* [Problem statement]:
Print the whole listing exactly.

####

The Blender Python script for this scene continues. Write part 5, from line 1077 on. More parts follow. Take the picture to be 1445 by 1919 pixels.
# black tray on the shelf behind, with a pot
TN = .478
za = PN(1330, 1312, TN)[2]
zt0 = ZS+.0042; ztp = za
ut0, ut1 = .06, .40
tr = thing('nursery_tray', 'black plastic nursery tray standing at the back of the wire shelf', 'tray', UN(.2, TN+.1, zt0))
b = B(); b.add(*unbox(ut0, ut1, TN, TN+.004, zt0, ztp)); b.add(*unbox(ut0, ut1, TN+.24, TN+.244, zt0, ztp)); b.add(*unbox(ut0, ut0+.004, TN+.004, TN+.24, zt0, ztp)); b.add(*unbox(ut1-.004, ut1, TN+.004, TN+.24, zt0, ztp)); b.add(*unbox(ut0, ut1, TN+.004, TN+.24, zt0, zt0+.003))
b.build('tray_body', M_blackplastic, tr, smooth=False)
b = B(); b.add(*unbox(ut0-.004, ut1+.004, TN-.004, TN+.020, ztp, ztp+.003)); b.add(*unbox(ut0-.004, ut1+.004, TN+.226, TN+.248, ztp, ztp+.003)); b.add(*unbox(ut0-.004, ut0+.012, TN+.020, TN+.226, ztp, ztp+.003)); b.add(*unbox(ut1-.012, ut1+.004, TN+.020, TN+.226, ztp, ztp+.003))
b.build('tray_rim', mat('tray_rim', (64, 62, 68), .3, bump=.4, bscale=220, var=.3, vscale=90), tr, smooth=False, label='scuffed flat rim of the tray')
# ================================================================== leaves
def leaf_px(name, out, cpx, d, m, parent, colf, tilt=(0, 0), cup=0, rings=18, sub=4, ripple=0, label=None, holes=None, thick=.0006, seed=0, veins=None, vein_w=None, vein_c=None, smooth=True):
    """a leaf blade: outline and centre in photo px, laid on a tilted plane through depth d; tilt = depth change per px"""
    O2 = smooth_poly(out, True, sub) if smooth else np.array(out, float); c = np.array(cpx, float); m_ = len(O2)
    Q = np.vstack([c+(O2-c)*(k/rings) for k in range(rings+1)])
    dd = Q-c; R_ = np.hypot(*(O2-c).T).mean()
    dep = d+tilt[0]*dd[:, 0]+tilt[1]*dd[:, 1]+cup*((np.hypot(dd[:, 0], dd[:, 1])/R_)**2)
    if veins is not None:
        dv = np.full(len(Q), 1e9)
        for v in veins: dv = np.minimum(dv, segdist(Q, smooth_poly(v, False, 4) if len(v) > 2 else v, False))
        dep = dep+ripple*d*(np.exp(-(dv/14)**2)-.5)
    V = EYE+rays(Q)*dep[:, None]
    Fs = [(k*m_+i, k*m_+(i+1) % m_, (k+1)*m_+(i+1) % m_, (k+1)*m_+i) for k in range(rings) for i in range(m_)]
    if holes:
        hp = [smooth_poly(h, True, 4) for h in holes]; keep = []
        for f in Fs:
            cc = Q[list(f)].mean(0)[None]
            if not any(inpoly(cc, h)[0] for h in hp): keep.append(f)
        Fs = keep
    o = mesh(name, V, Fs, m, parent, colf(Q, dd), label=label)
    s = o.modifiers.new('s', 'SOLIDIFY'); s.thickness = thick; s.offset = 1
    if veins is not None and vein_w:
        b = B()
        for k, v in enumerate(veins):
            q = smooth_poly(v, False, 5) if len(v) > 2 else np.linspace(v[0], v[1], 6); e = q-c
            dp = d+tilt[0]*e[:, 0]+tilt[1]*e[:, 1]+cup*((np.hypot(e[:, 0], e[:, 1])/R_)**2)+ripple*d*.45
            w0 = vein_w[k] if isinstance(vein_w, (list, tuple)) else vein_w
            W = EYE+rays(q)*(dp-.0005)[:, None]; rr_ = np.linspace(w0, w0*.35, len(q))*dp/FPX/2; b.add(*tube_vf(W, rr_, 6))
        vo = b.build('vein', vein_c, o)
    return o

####

* [Correct output]:
The Blender Python script for this scene continues. Write part 5, from line 1077 on. More parts follow. Take the picture to be 1445 by 1919 pixels.
# black tray on the shelf behind, with a pot
TN = .478
za = PN(1330, 1312, TN)[2]
zt0 = ZS+.0042; ztp = za
ut0, ut1 = .06, .40
tr = thing('nursery_tray', 'black plastic nursery tray standing at the back of the wire shelf', 'tray', UN(.2, TN+.1, zt0))
b = B(); b.add(*unbox(ut0, ut1, TN, TN+.004, zt0, ztp)); b.add(*unbox(ut0, ut1, TN+.24, TN+.244, zt0, ztp)); b.add(*unbox(ut0, ut0+.004, TN+.004, TN+.24, zt0, ztp)); b.add(*unbox(ut1-.004, ut1, TN+.004, TN+.24, zt0, ztp)); b.add(*unbox(ut0, ut1, TN+.004, TN+.24, zt0, zt0+.003))
b.build('tray_body', M_blackplastic, tr, smooth=False)
b = B(); b.add(*unbox(ut0-.004, ut1+.004, TN-.004, TN+.020, ztp, ztp+.003)); b.add(*unbox(ut0-.004, ut1+.004, TN+.226, TN+.248, ztp, ztp+.003)); b.add(*unbox(ut0-.004, ut0+.012, TN+.020, TN+.226, ztp, ztp+.003)); b.add(*unbox(ut1-.012, ut1+.004, TN+.020, TN+.226, ztp, ztp+.003))
b.build('tray_rim', mat('tray_rim', (64, 62, 68), .3, bump=.4, bscale=220, var=.3, vscale=90), tr, smooth=False, label='scuffed flat rim of the tray')
# ================================================================== leaves
def leaf_px(name, out, cpx, d, m, parent, colf, tilt=(0, 0), cup=0, rings=18, sub=4, ripple=0, label=None, holes=None, thick=.0006, seed=0, veins=None, vein_w=None, vein_c=None, smooth=True):
    """a leaf blade: outline and centre in photo px, laid on a tilted plane through depth d; tilt = depth change per px"""
    O2 = smooth_poly(out, True, sub) if smooth else np.array(out, float); c = np.array(cpx, float); m_ = len(O2)
    Q = np.vstack([c+(O2-c)*(k/rings) for k in range(rings+1)])
    dd = Q-c; R_ = np.hypot(*(O2-c).T).mean()
    dep = d+tilt[0]*dd[:, 0]+tilt[1]*dd[:, 1]+cup*((np.hypot(dd[:, 0], dd[:, 1])/R_)**2)
    if veins is not None:
        dv = np.full(len(Q), 1e9)
        for v in veins: dv = np.minimum(dv, segdist(Q, smooth_poly(v, False, 4) if len(v) > 2 else v, False))
        dep = dep+ripple*d*(np.exp(-(dv/14)**2)-.5)
    V = EYE+rays(Q)*dep[:, None]
    Fs = [(k*m_+i, k*m_+(i+1) % m_, (k+1)*m_+(i+1) % m_, (k+1)*m_+i) for k in range(rings) for i in range(m_)]
    if holes:
        hp = [smooth_poly(h, True, 4) for h in holes]; keep = []
        for f in Fs:
            cc = Q[list(f)].mean(0)[None]
            if not any(inpoly(cc, h)[0] for h in hp): keep.append(f)
        Fs = keep
    o = mesh(name, V, Fs, m, parent, colf(Q, dd), label=label)
    s = o.modifiers.new('s', 'SOLIDIFY'); s.thickness = thick; s.offset = 1
    if veins is not None and vein_w:
        b = B()
        for k, v in enumerate(veins):
            q = smooth_poly(v, False, 5) if len(v) > 2 else np.linspace(v[0], v[1], 6); e = q-c
            dp = d+tilt[0]*e[:, 0]+tilt[1]*e[:, 1]+cup*((np.hypot(e[:, 0], e[:, 1])/R_)**2)+ripple*d*.45
            w0 = vein_w[k] if isinstance(vein_w, (list, tuple)) else vein_w
            W = EYE+rays(q)*(dp-.0005)[:, None]; rr_ = np.linspace(w0, w0*.35, len(q))*dp/FPX/2; b.add(*tube_vf(W, rr_, 6))
        vo = b.build('vein', vein_c, o)
    return o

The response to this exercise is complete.